Many neobanks are startups, which inherently carry a higher risk of bankruptcy than established financial institutions. Their business models, while innovative, are still untested over the long term.

Unlike traditional banks, neobanks themselves are not insured by the FDIC. Instead, they partner with FDIC-insured banks, meaning your money is technically held at these partner institutions. However, if a neobank fails, there may be delays or complications in accessing your insured funds.

What Protects My Deposits if a Bank Goes Under?

Multiple government organizations protect depositors in times of trouble. The Federal Deposit Insurance Corporation (FDIC) is the main one, insuring up to $250,000 per depositor, per insured bank. That means if a bank fails and goes out of business, the FDIC steps in to manage the situation. It will either transfer your insured deposits to another institution or issue you a check for the insured amount, typically within a few days. Any funds over the $250,000 limit are at risk unless the FDIC can recover additional funds by selling the failed bank's assets. Similar to the FDIC, the National Credit Union Administration (NCUA) insures deposits at credit unions up to $250,000. For brokerage accounts, the Securities Investor Protection Corporation (SIPC) protects against the loss of cash and securities, such as stocks and bonds, held by a customer at a financially troubled brokerage firm. This coverage is up to $500,000, including a $250,000 limit for cash. So, as long as you’re at an FDIC, NCUA, or SIPC-insured institution, your money is safe up to those limit amounts.

The process is not exactly the same for neobanks that rely on partner banks to hold their customers’ deposits. The Federal Deposit Insurance Corporation (FDIC) confirmed that these nonbank companies are never FDIC-insured themselves, even if they partner with FDIC-insured banks. The funds only become eligible for FDIC insurance once deposited into an insured bank, and certain conditions must be met. Additionally, if the fintech company fails, the FDIC insurance does not protect against the company's insolvency. Consumers should be cautious and verify whether their deposits are indeed covered by FDIC insurance. So, getting your money back depends on whether your neobank has actually transferred it to an insured bank and kept detailed records as to which bank holds your funds.

Should I Pull All My Money from Digital Banks?

Not necessarily, but it’s important to be cautious and make sure you understand how your neobank stores and records your deposits. We use a few great digital platforms and reached out to everyone to better understand how they protect our money.

Here’s what to do:

  1. Verify FDIC Insurance: Ensure the neobank partners with an FDIC-insured institution and that your deposits are within the $250,000 insurance limit. If they promise greater insurance limits than that, reach out to understand how they might be spreading your deposits across multiple partner institutions. M1, for example, partners directly with FDIC-insured B2 Bank, which holds customer deposits. M1 also uses a cash-sweep program to distribute funds across multiple partner banks, maximizing FDIC coverage up to $5 million for its High-Yield Savings accounts. However, if M1 or B2 Bank were to fail, the funds at these banks would still be insured, but there could be delays in accessing your money due to the intermediary structure.

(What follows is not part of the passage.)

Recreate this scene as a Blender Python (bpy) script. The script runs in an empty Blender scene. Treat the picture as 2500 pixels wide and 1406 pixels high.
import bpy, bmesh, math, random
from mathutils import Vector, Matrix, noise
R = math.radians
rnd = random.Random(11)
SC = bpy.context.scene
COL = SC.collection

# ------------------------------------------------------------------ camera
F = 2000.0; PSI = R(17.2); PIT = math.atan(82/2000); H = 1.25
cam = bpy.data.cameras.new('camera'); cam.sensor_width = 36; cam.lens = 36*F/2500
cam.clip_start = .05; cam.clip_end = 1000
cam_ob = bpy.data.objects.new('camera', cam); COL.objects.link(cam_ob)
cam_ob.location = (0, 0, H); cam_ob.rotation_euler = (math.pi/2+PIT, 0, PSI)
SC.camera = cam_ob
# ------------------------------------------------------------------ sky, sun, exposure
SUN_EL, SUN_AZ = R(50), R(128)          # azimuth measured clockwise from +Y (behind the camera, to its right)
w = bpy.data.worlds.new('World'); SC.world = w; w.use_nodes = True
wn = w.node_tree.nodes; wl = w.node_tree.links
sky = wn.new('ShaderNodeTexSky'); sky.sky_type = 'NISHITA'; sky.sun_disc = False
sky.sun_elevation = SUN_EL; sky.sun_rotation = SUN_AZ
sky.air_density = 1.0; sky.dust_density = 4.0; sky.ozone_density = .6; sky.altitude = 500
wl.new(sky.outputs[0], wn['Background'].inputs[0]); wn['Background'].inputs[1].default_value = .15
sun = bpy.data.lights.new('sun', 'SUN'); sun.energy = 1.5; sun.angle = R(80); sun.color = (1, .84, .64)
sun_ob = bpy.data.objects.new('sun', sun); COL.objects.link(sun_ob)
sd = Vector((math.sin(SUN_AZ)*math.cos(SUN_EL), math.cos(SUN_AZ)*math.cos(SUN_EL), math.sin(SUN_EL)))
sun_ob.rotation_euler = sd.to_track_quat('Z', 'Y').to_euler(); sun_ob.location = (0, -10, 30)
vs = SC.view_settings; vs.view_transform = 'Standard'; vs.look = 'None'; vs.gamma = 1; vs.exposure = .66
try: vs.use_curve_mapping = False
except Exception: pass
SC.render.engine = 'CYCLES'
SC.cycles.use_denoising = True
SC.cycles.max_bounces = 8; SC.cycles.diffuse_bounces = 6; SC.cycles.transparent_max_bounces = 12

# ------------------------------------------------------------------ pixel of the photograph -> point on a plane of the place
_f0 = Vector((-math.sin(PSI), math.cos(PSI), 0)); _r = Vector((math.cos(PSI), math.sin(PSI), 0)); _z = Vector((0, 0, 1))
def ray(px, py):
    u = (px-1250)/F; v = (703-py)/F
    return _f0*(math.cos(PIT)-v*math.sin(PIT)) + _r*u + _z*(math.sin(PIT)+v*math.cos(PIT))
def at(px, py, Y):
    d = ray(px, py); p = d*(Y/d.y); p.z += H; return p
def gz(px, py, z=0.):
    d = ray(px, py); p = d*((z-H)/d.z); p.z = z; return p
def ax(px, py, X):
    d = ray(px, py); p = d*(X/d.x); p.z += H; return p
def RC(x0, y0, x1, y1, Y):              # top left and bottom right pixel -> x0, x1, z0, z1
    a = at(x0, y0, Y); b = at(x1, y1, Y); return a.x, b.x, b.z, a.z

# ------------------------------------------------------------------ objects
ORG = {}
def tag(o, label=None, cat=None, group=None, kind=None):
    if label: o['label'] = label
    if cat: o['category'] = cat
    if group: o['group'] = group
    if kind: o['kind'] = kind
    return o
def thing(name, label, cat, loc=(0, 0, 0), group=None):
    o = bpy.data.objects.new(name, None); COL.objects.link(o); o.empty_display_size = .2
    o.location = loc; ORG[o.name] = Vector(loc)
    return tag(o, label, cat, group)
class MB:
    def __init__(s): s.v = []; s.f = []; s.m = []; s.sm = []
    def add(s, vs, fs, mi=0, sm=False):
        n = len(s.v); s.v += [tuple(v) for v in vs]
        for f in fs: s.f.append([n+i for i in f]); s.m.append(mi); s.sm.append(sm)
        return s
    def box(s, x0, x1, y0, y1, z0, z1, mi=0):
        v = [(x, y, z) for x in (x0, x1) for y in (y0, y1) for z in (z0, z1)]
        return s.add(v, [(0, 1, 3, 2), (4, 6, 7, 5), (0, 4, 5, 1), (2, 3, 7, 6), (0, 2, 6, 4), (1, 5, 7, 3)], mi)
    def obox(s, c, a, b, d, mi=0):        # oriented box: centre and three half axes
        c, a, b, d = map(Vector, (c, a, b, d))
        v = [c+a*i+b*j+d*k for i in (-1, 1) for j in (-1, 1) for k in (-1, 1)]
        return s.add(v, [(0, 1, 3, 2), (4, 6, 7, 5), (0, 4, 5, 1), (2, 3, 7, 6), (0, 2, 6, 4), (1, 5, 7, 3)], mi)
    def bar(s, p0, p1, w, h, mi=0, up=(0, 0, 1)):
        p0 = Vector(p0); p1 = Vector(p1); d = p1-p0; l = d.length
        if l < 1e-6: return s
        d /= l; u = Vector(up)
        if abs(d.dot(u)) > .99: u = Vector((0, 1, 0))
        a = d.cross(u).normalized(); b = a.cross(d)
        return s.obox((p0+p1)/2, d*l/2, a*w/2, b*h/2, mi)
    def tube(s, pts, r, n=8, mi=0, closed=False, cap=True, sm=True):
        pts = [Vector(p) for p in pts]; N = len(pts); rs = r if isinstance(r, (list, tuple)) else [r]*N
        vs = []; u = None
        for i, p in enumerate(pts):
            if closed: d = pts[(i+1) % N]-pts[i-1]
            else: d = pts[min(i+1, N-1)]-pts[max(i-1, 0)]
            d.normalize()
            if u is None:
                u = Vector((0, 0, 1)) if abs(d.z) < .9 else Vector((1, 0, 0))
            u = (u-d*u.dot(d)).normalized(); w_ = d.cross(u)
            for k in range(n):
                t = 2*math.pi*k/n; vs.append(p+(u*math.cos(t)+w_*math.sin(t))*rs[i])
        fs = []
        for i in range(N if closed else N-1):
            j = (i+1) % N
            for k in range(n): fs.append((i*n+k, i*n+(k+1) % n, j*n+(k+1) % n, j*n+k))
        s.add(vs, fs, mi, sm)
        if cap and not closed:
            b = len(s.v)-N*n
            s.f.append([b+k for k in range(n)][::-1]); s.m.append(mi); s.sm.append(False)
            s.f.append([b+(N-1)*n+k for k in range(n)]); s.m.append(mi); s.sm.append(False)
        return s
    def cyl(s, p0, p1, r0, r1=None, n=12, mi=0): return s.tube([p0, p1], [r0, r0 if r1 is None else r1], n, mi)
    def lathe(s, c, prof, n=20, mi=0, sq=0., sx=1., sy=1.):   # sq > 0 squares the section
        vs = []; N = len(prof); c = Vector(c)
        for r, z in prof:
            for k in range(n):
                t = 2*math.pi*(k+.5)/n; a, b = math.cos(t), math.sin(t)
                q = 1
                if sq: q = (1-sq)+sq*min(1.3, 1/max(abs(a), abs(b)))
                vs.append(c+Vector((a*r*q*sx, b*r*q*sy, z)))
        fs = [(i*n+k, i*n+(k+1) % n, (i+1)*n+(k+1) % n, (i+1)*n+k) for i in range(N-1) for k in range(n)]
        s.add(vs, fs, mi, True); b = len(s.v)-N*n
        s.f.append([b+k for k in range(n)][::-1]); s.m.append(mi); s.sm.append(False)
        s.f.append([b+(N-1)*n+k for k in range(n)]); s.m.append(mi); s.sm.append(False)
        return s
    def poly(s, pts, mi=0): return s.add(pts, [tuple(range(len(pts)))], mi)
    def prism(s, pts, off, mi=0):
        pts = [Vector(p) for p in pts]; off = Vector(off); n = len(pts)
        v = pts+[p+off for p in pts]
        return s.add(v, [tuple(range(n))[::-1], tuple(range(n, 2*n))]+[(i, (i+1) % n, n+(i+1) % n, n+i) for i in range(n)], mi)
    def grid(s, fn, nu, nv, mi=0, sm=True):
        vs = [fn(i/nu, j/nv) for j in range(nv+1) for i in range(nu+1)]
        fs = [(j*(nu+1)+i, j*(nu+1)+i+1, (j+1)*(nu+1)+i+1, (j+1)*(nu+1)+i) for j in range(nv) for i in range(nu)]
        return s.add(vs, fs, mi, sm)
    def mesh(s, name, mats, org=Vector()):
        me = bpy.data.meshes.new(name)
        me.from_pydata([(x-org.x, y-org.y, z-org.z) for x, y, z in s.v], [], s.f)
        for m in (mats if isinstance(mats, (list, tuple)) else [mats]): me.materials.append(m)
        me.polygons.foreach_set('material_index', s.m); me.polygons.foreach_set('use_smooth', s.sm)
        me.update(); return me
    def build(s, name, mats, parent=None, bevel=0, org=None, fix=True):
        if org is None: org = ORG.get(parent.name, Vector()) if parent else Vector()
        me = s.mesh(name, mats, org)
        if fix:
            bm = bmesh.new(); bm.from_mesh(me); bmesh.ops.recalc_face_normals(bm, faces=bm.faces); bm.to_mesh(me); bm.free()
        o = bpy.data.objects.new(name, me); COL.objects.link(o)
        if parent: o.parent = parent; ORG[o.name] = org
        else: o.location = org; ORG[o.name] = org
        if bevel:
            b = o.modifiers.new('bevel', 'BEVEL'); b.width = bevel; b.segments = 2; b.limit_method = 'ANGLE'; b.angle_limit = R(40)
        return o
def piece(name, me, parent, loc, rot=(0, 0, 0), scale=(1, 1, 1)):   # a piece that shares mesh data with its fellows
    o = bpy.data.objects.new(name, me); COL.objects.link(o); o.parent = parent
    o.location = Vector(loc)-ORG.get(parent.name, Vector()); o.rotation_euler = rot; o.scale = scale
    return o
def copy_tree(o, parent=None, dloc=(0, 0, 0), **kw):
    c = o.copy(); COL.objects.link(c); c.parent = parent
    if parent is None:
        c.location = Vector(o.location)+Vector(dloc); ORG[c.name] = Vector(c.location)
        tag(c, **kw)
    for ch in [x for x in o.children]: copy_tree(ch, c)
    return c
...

  2. Understand Fund Management: Check how the neobank manages and distributes your funds. For example, M1 provides a list of partner banks on your monthly statement, giving you insight into where your money is actually held.

  3. Assess Customer Service: Contact the neobank's customer service to gauge their responsiveness and clarity in explaining how your money is insured. If you don’t get a timely, clear response, consider reducing your balances. Transparency is paramount in this process. We put some of our platform recommendations on hold due to poor customer service responsiveness from certain platforms.

Questions to Ask Your Neobank:

  1. Is my account FDIC-insured, and if so, what is the coverage limit?

  2. Which partner banks hold my deposits, and how can I identify them?

  3. What happens to my money if your neobank or a partner bank fails?

  4. How quickly can I access my funds in the event of a failure?

  5. Are there any scenarios where my deposits might not be fully protected?

Digital banking apps can offer more convenience than traditional banks, but they’re not the only places offering high-paying savings accounts. Big banks typically offer lower interest rates because they don’t need to compete as aggressively for deposits. However, smaller, insured banks and credit unions can offer similar rates to neobanks with potentially more stability. See rates here

It’s never easy to plan for the worst-case scenarios, but in times of crisis, you’ll be happy you did. By understanding how neobanks operate, what protections are in place, and the right questions to ask, you can make informed decisions about where to keep your money safe.